From the very first line of the data to the line containing "COL = scene.collection", retype everything exactly, leaving the pictures behind.

--------------------------------------------------

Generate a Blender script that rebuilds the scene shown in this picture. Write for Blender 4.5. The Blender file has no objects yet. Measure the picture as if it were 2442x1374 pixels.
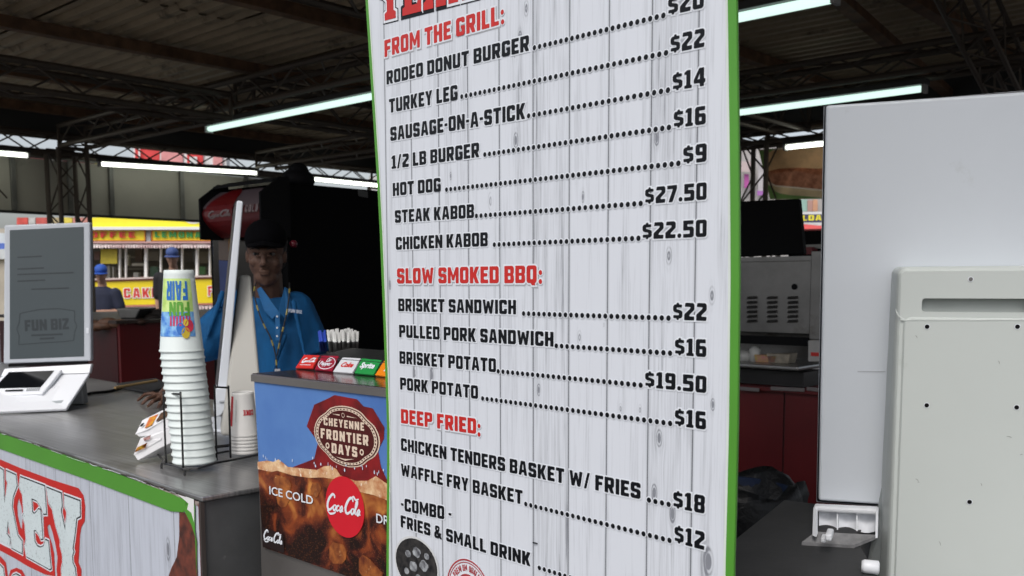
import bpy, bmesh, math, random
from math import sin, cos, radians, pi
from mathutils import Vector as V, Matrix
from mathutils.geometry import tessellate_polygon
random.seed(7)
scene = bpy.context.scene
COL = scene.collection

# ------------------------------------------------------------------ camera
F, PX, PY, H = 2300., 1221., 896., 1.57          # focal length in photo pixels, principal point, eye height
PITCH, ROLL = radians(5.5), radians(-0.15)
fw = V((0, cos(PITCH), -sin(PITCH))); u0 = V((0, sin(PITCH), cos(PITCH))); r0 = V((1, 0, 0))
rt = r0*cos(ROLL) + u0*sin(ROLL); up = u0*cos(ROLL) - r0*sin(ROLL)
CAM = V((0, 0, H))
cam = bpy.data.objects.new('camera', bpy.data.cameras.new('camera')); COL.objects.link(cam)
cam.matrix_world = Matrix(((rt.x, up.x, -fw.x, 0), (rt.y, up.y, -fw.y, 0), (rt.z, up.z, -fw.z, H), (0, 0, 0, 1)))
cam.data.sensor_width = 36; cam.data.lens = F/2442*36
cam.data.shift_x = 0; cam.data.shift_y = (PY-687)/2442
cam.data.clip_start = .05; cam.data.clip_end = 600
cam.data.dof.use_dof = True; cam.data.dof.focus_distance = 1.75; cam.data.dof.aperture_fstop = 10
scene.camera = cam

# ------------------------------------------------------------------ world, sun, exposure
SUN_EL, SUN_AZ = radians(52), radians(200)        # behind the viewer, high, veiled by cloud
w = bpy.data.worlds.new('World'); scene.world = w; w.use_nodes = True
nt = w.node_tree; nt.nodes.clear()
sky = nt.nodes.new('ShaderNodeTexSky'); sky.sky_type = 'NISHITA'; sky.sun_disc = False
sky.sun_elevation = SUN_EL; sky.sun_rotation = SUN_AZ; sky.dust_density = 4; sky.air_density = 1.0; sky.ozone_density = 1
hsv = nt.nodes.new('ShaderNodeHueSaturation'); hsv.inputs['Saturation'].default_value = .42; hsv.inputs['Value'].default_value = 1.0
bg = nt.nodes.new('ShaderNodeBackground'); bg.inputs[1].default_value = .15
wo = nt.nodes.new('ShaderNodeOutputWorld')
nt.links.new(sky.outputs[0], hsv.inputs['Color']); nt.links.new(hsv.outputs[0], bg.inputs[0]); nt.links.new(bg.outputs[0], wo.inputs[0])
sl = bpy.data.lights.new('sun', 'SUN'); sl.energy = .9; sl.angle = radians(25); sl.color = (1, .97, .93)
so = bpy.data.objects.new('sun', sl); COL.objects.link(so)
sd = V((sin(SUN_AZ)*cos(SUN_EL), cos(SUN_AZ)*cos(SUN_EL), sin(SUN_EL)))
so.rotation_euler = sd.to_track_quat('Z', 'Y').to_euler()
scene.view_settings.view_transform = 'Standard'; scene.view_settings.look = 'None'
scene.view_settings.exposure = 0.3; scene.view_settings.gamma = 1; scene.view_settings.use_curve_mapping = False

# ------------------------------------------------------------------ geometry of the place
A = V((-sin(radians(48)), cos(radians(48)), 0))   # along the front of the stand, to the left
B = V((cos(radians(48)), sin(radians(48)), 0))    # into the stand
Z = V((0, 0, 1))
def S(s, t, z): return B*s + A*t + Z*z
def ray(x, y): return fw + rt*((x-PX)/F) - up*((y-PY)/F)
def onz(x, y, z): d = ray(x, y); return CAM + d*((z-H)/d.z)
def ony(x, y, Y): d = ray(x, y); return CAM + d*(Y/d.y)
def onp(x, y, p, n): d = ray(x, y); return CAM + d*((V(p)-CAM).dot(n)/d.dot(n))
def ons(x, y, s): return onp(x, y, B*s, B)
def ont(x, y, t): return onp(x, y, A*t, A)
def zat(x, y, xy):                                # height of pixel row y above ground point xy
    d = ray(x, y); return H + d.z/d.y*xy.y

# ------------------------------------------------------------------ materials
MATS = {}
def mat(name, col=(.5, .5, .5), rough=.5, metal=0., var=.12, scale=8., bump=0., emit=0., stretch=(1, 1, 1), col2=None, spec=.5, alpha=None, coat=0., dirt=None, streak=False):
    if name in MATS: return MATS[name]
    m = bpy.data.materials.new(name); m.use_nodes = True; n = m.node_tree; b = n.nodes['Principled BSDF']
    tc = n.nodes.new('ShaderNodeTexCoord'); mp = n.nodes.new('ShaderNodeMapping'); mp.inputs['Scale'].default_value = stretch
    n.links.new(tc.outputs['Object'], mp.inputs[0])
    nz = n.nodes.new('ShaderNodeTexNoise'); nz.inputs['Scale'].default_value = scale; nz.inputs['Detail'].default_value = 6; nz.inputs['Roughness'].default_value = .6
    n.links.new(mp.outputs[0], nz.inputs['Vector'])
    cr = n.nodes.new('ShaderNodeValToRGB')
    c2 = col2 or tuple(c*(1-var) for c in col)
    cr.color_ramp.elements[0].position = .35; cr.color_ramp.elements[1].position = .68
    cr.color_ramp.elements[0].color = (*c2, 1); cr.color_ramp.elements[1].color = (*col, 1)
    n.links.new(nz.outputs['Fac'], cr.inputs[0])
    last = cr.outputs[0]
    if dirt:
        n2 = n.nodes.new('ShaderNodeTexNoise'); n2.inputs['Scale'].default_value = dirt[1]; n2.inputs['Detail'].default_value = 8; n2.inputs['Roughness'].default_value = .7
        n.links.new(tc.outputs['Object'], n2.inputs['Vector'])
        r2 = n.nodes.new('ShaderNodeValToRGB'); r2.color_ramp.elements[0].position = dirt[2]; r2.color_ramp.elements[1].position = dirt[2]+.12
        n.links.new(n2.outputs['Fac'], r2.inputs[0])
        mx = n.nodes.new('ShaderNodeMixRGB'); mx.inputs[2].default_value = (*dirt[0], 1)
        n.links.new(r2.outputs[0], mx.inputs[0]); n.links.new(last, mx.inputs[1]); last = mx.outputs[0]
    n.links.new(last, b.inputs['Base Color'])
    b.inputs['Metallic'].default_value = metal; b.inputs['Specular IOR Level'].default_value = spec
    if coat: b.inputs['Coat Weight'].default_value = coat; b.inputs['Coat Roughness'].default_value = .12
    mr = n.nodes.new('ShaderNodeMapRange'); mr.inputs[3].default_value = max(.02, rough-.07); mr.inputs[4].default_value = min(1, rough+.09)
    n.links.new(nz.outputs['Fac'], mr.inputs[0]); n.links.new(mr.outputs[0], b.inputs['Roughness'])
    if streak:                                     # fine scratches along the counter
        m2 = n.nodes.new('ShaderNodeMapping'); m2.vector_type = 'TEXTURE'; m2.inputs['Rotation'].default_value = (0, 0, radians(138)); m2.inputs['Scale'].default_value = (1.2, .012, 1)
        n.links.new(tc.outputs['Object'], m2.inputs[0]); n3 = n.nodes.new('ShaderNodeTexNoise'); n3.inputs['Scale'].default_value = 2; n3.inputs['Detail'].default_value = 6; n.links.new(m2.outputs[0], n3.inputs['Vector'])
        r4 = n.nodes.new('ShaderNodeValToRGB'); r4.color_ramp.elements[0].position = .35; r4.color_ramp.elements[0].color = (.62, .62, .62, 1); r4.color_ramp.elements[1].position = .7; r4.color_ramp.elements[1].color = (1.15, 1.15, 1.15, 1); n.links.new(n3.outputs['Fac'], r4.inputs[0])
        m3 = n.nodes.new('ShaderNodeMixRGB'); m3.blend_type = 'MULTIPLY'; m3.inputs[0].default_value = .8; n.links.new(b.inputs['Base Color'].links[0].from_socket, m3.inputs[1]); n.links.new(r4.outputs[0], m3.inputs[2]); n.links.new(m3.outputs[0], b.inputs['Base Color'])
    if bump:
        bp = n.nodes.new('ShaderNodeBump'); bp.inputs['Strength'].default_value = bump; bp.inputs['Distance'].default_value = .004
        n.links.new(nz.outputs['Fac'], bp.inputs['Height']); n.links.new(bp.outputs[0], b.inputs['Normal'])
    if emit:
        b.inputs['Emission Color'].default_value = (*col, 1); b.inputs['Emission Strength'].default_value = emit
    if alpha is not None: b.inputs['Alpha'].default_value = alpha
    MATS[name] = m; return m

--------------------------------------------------

## Solution
Generate a Blender script that rebuilds the scene shown in this picture. Write for Blender 4.5. The Blender file has no objects yet. Measure the picture as if it were 2442x1374 pixels.
import bpy, bmesh, math, random
from math import sin, cos, radians, pi
from mathutils import Vector as V, Matrix
from mathutils.geometry import tessellate_polygon
random.seed(7)
scene = bpy.context.scene
COL = scene.collection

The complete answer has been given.